• [DATA PROVIDED]

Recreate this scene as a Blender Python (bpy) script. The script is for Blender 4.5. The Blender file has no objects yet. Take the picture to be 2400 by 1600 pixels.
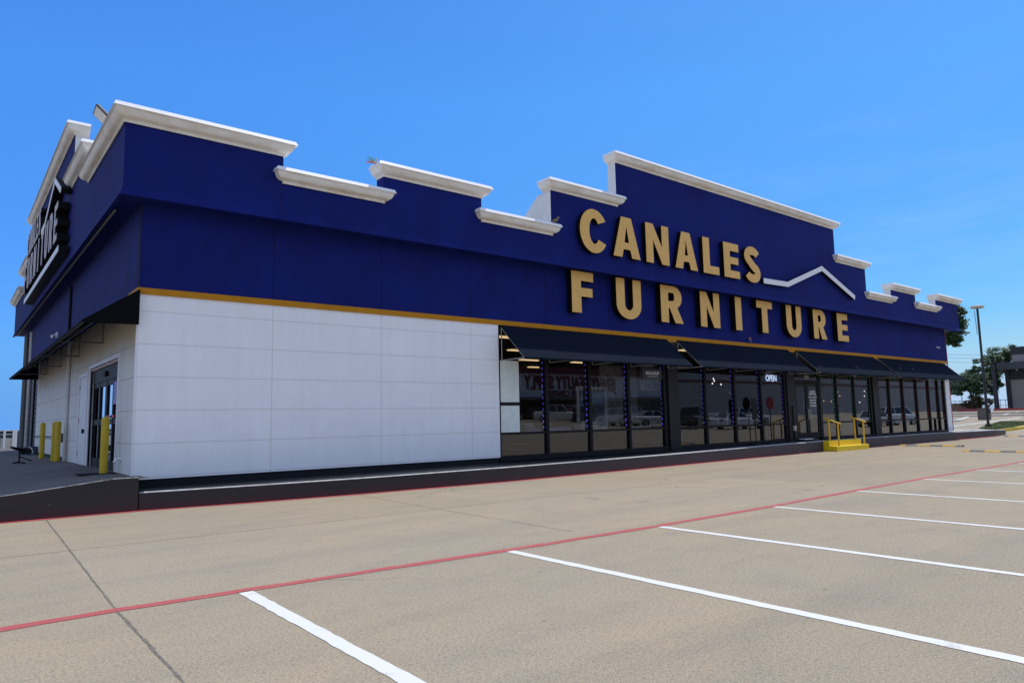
import bpy, bmesh, math, random
from mathutils import Vector, Matrix
R = math.radians
rnd = random.Random(7)
scn = bpy.context.scene
COL = scn.collection

# ------------------------------------------------------------------ helpers
def link(o, parent=None):
    COL.objects.link(o)
    if parent is not None:
        o.parent = parent
    return o

def tag(o, label=None, cat=None, group=None, kind=None):
    if label: o['label'] = label
    if cat: o['category'] = cat
    if group: o['group'] = group
    if kind: o['kind'] = kind
    return o

def thing(name, label, cat, loc=(0, 0, 0), rz=0, group=None):
    o = bpy.data.objects.new(name, None)
    o.empty_display_size = .2
    o.location = loc
    o.rotation_euler = (0, 0, rz)
    link(o)
    return tag(o, label, cat, group)

class MB:
    """mesh builder; keeps a list of vertices, faces and material slots"""
    def __init__(s):
        s.v = []; s.f = []; s.m = []
    def quad(s, a, b, c, d, m=0):
        n = len(s.v); s.v += [tuple(a), tuple(b), tuple(c), tuple(d)]; s.f.append((n, n+1, n+2, n+3)); s.m.append(m)
    def poly(s, pts, m=0):
        n = len(s.v); s.v += [tuple(p) for p in pts]; s.f.append(tuple(range(n, n+len(pts)))); s.m.append(m)
    def box(s, x0, x1, y0, y1, z0, z1, m=0):
        n = len(s.v)
        s.v += [(x0,y0,z0),(x1,y0,z0),(x1,y1,z0),(x0,y1,z0),(x0,y0,z1),(x1,y0,z1),(x1,y1,z1),(x0,y1,z1)]
        for f in ((0,3,2,1),(4,5,6,7),(0,1,5,4),(1,2,6,5),(2,3,7,6),(3,0,4,7)):
            s.f.append(tuple(n+i for i in f)); s.m.append(m)
        return s
    def cbox(s, c, sz, m=0):
        return s.box(c[0]-sz[0]/2, c[0]+sz[0]/2, c[1]-sz[1]/2, c[1]+sz[1]/2, c[2]-sz[2]/2, c[2]+sz[2]/2, m)
    def prism(s, pts, ax, a0, a1, m=0, mcap=None):
        """extrude a 2-D polygon along axis ax (0,1,2) from a0 to a1"""
        def mk(p, a):
            if ax == 0: return (a, p[0], p[1])
            if ax == 1: return (p[0], a, p[1])
            return (p[0], p[1], a)
        n = len(s.v); k = len(pts)
        s.v += [mk(p, a0) for p in pts] + [mk(p, a1) for p in pts]
        s.f.append(tuple(range(n, n+k))); s.m.append(m if mcap is None else mcap)
        s.f.append(tuple(range(n+2*k-1, n+k-1, -1))); s.m.append(m if mcap is None else mcap)
        for i in range(k):
            j = (i+1) % k
            s.f.append((n+i, n+k+i, n+k+j, n+j)); s.m.append(m)
        return s
    def tube(s, pts, r, seg=10, m=0, cap=True):
        """tube through points; r is a number or a list"""
        pts = [Vector(p) for p in pts]; k = len(pts)
        rs = r if isinstance(r, (list, tuple)) else [r]*k
        n = len(s.v)
        for i, p in enumerate(pts):
            d = (pts[min(i+1, k-1)] - pts[max(i-1, 0)]).normalized()
            a = Vector((0, 0, 1)) if abs(d.z) < .9 else Vector((1, 0, 0))
            u = d.cross(a).normalized(); w = d.cross(u)
            for j in range(seg):
                t = 2*math.pi*j/seg
                s.v.append(tuple(p + u*math.cos(t)*rs[i] + w*math.sin(t)*rs[i]))
        for i in range(k-1):
            for j in range(seg):
                a = n+i*seg+j; b = n+i*seg+(j+1) % seg
                s.f.append((a, b, b+seg, a+seg)); s.m.append(m)
        if cap:
            s.f.append(tuple(n+j for j in range(seg-1, -1, -1))); s.m.append(m)
            s.f.append(tuple(n+(k-1)*seg+j for j in range(seg))); s.m.append(m)
        return s
    def lathe(s, prof, c=(0, 0, 0), seg=20, m=0):
        """profile (r,z) revolved round z"""
        n = len(s.v); k = len(prof)
        for (r, z) in prof:
            for j in range(seg):
                t = 2*math.pi*j/seg
                s.v.append((c[0]+r*math.cos(t), c[1]+r*math.sin(t), c[2]+z))
        for i in range(k-1):
            for j in range(seg):
                a = n+i*seg+j; b = n+i*seg+(j+1) % seg
                s.f.append((a, b, b+seg, a+seg)); s.m.append(m)
        s.f.append(tuple(n+j for j in range(seg-1, -1, -1))); s.m.append(m)
        s.f.append(tuple(n+(k-1)*seg+j for j in range(seg))); s.m.append(m)
        return s
    def build(s, name, mats, parent=None, smooth=False, bevel=0, world=True):
        """link as one mesh object; coordinates are world coordinates unless world=False"""
        if not isinstance(mats, (list, tuple)): mats = [mats]
        off = Vector((0, 0, 0))
        p = parent
        while world and p is not None:
            off += p.location; p = p.parent
        me = bpy.data.meshes.new(name)
        me.from_pydata([tuple(Vector(v)-off) for v in s.v], [], s.f)
        for mm in mats: me.materials.append(mm)
        for i, pl in enumerate(me.polygons): pl.material_index = min(s.m[i], len(mats)-1)
        bm = bmesh.new(); bm.from_mesh(me)
        bmesh.ops.remove_doubles(bm, verts=bm.verts, dist=1e-5)
        bmesh.ops.recalc_face_normals(bm, faces=bm.faces)
        if bevel:
            es = [e for e in bm.edges if len(e.link_faces) == 2 and e.calc_face_angle(0) > .6]
            bmesh.ops.bevel(bm, geom=es, offset=bevel, segments=2, affect='EDGES', profile=.6)
        bm.to_mesh(me); bm.free()
        if smooth:
            for pl in me.polygons: pl.use_smooth = True
            try: me.set_sharp_from_angle(angle=R(35))
            except Exception: pass
        o = bpy.data.objects.new(name, me)
        return link(o, parent)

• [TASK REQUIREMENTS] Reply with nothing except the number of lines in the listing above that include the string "objects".

• [RESULT FOR THIS EXERCISE] 4